I had been in the office for ten minutes, and already I had had
two negative conversations regarding one of my best weekends of
ministry. I left the office immediately. As I drove home, I couldn't
contain my emotions and began to weep (not the watery-eye cry,
but the body-convulsing cry). I thought about all of the time,
energy, and emotion that had gone into the weekend. I mentally
replayed the intense conversations, the numerous tough leadership
decisions, and the faces of the many students who had become
excited about Christ. In tears, I arrogantly concluded that after
all of the work I had done this treatment was undeserved.
It was at this point, sitting in my car on the side of the road,
that I felt the supernatural presence of God. I wish I could say there
was an audible instruction; there wasn't. But I felt God impress on
my heart as I had never experienced before. I sensed God saying,
"Doug, you'll never be able to do enough to please everyone. Focus
on me. Rest in me. Abide in me. When your heart is turned toward
me, we can work together and do some good things." That was
it. That was the moment that revolutionized my ministry! My
three youth ministry problems were solved by this one soul-shaking
experience. The answer was not in programs or in feeling liked
or in pleasing everyone. The answer was in becoming the right person
for youth ministry. I had left God out of the equation and had
been doing youth ministry, using my own power. My heart had
become hard, and I was spending all my time doing the work of
God without being a man of God.
I was spending all my time doing the work
of God without being a person of God.
Not only did God work in the lives of students through that
camp, but he also used it to do his work in me. My focus and
dependence had been foolishly centered on my own ability to per-form
(to do). Now I understood that if I stayed dependent and
focused on God, he would empower me to be his servant and thus
accomplish his purposes in my ministry.
How Does One Become a Youth Worker
Who Depends on God?
Many youth workers I talk to can relate to feeling inadequate
about their gifts, their call into youth ministry, and their
performance as leaders. Hope for these struggles can be found by
focusing on God and his Word. The solution to my three problems
changed my life and ministry, and drives me to increase my
dependence on God's power and to develop my abilities as a spiritual
leader.
Answer 1: Recognize God's Power
Through Personal Humility
When my pride pushed me to create extravagant programs,
God taught me humility. Through my broken-heart experience,
I realized that, ultimately, programs don't work-God works.

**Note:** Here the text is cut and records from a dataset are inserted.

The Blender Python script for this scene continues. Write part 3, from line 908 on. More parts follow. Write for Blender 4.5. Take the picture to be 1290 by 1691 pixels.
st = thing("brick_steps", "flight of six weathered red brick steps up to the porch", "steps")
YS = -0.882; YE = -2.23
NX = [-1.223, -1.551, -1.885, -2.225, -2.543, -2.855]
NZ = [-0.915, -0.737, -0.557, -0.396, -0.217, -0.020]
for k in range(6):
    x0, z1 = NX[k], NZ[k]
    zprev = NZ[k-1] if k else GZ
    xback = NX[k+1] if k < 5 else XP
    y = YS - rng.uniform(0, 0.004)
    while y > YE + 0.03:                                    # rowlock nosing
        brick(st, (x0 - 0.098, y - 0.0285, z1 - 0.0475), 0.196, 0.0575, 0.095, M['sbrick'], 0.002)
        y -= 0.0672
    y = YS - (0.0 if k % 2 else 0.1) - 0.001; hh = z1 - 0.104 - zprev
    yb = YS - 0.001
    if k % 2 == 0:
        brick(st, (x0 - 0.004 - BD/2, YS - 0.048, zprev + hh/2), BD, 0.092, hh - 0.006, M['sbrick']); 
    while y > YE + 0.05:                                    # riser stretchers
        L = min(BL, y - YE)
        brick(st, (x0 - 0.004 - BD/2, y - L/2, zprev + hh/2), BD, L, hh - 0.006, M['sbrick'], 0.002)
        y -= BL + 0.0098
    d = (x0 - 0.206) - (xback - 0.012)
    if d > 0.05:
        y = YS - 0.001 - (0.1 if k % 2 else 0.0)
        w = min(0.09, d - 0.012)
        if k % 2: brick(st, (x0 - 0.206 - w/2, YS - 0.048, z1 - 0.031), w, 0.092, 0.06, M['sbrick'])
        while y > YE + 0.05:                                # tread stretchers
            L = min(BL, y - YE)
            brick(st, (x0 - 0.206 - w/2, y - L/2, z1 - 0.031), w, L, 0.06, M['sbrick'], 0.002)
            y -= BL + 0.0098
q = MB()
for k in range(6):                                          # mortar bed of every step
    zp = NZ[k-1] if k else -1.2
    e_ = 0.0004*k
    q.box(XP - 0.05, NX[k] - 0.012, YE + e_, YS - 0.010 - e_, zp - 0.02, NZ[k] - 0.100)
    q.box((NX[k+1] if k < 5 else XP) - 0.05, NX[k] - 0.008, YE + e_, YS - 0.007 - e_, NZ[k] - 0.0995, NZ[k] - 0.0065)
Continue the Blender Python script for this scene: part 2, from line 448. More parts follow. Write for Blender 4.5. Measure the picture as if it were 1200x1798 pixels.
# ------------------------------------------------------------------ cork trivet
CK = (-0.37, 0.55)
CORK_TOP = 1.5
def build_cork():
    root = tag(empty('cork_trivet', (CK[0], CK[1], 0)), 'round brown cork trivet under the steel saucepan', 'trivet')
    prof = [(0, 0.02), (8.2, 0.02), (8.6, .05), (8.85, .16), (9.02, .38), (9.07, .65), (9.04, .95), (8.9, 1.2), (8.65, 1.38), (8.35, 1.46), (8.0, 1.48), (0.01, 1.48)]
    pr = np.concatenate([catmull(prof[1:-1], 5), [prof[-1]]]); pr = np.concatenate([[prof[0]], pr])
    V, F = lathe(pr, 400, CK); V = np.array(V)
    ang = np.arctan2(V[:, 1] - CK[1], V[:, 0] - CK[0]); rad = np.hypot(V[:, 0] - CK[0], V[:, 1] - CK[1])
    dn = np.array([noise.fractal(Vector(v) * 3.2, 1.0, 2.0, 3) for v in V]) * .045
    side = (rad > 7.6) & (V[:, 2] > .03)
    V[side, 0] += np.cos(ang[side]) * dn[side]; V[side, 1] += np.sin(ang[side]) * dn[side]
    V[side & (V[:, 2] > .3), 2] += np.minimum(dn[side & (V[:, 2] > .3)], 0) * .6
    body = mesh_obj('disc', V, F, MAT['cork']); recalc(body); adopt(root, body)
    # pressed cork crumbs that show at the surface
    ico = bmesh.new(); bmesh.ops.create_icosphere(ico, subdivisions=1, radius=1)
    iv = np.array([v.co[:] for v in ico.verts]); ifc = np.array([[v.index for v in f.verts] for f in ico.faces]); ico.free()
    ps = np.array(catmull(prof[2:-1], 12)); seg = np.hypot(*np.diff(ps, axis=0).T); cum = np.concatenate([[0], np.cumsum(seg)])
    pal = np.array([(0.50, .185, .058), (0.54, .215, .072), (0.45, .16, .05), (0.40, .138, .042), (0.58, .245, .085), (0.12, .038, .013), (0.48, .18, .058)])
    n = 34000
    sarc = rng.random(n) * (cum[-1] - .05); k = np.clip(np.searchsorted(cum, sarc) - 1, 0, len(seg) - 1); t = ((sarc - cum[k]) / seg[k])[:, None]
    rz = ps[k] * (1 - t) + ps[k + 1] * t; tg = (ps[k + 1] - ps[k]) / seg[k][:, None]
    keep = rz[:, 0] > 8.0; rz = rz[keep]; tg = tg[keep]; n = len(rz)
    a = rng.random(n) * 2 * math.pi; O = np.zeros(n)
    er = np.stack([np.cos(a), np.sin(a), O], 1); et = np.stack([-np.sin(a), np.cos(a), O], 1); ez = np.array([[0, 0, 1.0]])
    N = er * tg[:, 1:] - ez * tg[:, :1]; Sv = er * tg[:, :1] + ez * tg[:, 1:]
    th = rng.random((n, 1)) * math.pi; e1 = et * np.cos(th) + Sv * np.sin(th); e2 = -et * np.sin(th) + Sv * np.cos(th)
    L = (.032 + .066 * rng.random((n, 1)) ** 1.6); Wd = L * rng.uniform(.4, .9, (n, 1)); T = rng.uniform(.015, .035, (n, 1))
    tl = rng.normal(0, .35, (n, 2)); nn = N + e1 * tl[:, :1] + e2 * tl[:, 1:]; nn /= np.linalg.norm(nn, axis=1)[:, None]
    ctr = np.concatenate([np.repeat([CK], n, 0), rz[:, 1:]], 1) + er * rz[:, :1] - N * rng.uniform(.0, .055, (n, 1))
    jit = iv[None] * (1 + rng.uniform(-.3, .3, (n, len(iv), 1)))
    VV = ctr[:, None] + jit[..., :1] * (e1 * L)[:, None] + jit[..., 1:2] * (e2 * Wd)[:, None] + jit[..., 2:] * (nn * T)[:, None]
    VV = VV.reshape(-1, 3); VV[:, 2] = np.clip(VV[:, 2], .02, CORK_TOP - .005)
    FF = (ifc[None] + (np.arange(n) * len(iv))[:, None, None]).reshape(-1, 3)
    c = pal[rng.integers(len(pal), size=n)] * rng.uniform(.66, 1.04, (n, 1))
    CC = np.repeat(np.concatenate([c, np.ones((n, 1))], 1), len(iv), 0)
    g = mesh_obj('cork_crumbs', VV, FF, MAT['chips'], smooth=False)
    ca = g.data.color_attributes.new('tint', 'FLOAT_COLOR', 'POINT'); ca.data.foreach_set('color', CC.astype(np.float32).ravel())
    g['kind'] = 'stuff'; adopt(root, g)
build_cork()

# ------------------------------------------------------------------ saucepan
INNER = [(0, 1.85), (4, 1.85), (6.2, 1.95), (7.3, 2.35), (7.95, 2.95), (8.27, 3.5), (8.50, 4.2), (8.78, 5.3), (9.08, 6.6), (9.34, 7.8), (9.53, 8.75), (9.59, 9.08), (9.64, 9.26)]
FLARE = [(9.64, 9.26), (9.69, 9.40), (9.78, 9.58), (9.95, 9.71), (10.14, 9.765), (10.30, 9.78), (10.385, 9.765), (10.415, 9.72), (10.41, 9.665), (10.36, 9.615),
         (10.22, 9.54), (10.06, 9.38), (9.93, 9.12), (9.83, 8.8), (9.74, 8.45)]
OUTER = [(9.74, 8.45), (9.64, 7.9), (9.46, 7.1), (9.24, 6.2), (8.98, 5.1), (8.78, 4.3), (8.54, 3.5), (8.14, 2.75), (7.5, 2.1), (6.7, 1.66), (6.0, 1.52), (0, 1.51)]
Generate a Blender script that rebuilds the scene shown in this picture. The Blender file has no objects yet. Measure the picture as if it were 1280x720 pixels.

God doesn't need a program in order to work. He doesn't even
need me. This realization brought humility when I finally admitted
my very small part in God's work. When good things happen
I need to recognize that they happen because of God's power
and not my own.
God doesn't need a program in order
to work. He doesn't even need me
If you are someone who soaks up credit for success, humility
may be a foreign quality. When you take credit for success,
it is easy to lose sight of God's power. I never plan to take credit
for God's work, but I have often found myself making a subtle
shift in thought from the youth ministry being God's work to it
being a result of my skills and efforts. I hate to admit it, but there
have been many times when I've patted myself on the back when
God deserved the credit. Sadly, I haven't taken the blame when
things were going bad. Almost without exception, when things
were rough I pleaded for God to strengthen "his" work.